Amanda Eilian’s philosophy aligns with Ghodsee’s. As a co-founder of the New York-based investment fund Able Partners, Eilian assesses how ideas might translate into good business ventures. (Specializing in the wellness space, she’s an investor in both Goop and The Wing.) Sensing Instagram’s promise, she tried it when it launched. “I posted a picture my mother sent me [while] on a trip to the Amazon,” she says via Skype from her home in New York. “I posted a picture of my husband and me on our anniversary, a picture of a business event—those kinds of things. I shared them thinking, ‘This is for my friends and family; it’s a private account.’ Then people started to request to follow me.” Working with high-profile companies, she inadvertently found herself an object of fascination. “I was getting hundreds of requests from people I didn’t know,” she says. Far from flattered, she found herself uncomfortable with the attention. “It drove home the fact that I don’t need to be a part of this.”

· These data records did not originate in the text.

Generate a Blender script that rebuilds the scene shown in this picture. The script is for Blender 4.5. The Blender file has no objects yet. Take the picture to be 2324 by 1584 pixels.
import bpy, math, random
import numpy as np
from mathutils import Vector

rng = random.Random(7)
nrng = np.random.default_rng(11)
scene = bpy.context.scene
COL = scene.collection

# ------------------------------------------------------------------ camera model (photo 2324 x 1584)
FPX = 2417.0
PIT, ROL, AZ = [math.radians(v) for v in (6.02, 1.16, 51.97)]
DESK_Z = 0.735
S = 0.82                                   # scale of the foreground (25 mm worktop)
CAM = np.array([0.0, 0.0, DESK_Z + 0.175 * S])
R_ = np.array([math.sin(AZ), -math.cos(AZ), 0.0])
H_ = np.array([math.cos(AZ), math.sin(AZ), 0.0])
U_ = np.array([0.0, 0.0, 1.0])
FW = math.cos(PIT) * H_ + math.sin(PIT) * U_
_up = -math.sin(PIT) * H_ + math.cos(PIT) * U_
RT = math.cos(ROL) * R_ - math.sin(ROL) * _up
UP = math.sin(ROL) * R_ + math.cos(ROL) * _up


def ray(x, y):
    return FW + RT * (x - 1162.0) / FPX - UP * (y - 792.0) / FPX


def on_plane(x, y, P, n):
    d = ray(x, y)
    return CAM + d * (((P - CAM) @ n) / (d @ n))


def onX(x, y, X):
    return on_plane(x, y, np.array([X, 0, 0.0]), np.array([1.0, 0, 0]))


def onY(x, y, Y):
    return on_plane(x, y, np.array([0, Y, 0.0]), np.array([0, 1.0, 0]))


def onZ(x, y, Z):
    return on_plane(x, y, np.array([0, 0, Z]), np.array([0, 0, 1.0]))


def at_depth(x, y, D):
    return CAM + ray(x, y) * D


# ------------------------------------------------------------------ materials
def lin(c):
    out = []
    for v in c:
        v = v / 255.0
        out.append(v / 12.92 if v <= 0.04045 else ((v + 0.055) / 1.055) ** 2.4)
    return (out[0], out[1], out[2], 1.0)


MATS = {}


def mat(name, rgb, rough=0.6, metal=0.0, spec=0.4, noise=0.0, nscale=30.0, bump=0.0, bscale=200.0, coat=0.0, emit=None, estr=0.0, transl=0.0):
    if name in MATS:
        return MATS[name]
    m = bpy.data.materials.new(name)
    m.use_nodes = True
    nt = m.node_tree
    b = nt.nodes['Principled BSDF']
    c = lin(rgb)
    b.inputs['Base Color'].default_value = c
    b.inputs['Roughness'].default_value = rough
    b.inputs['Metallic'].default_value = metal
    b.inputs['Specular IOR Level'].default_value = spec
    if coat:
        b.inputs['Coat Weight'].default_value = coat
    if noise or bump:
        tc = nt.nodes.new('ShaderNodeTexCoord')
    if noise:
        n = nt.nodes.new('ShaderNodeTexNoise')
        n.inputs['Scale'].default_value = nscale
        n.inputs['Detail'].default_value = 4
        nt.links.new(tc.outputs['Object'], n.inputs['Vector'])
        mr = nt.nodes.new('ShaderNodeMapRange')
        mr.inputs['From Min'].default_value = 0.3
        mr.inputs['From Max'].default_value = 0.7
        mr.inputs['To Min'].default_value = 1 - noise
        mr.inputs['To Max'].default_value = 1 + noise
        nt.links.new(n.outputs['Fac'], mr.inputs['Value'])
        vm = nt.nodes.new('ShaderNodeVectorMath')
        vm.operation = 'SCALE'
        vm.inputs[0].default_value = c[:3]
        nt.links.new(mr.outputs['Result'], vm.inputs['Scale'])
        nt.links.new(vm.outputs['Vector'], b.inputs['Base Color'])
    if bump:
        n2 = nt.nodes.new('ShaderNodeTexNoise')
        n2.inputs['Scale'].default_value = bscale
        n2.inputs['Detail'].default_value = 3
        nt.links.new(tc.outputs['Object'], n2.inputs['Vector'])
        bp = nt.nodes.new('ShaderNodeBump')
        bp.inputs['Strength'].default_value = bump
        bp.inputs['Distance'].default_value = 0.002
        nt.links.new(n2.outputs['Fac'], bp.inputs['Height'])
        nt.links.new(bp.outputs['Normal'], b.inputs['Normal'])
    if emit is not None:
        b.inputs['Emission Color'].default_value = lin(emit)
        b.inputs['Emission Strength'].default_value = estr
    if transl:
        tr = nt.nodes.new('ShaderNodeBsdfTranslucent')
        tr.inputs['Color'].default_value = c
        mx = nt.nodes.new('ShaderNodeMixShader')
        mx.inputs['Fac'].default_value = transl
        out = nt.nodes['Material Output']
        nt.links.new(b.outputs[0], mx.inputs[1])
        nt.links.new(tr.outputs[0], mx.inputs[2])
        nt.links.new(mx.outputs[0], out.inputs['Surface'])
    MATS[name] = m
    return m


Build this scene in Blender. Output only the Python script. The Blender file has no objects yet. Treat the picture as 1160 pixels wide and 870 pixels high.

Eilian recalls a time earlier in her career, when she was an investment bank analyst. “I had less status—I was certainly at the mercy of my bosses—and it meant that I had no choice but to be contactable at any hour,” she says. “But I’m not in that position anymore. I don’t need to engage if I don’t want to—that’s a privilege.” She also points out: “There’s a camp of people who strategically need social media as part of their business. When one has to have a presence, the aim—certainly for my peers—is to control one’s own narrative. Without transparency around how our data is being used, it’s easy to lose that control.” Social-media feeds are the best example of how we lose control when we hand over our data, she says. “An algorithm we have no hope of understanding curates what we see, based on what we unconsciously click on.”

Last February, Harvard Business Review ran an article ushering in the “Era of Antisocial Media,” arguing that many of us now huddle around “digital campfires.” Sara Wilson, the article’s writer, explained: “If social media can feel like a crowded airport terminal where everyone is allowed but no one feels particularly excited to be there, digital campfires offer a more intimate oasis where smaller groups of people are excited to gather around shared interests.” “Campfires” include private messaging and micro-communities like the ones we might find via Slack channels. Could this be another signal that we’re cooling on the overexposure we’ve come to expect of the internet age?

“For a long time, only a tiny minority could have ‘fame,’” says Ghodsee. “Over the past decade, though, we’ve seen the rapid proliferation of fame and of data companies that are eager to exploit our narcissism. This has created an artificial scarcity of privacy, so suddenly privacy has become a growth market.”

Tang agrees: “What’s interesting is that at some point in the near future, I think we will be able to sell our own data. Right now, we’re giving it up for free, but it’s a valuable asset.” In that respect, those who have protected their privacy will stand to gain more than those who have spent years oversharing online. But—as Emily Gould explored in “Replaying My Shame,” a piece she wrote for The Cut in which she tells about her time as a blogger for the early internet sensation Gawker—even those who will have nothing to sell have now lived long enough in the age of the internet to realize, and be wary of, the fact that everything posted online will probably exact a real-world price.

Of course, what this all means for those of us who are still tied into careers that require us to have a digital presence remains to be seen. Undoubtedly, private accounts with no posts will come to seem ever more chic. Where once it was difficult to garner followers and likes, now it’s more difficult to opt out of the online economy while still remaining relevant. But true privacy will continue to be a genuine luxury because it will only be available for a select group who, like Philo, remain influential no matter how “dark” they go online.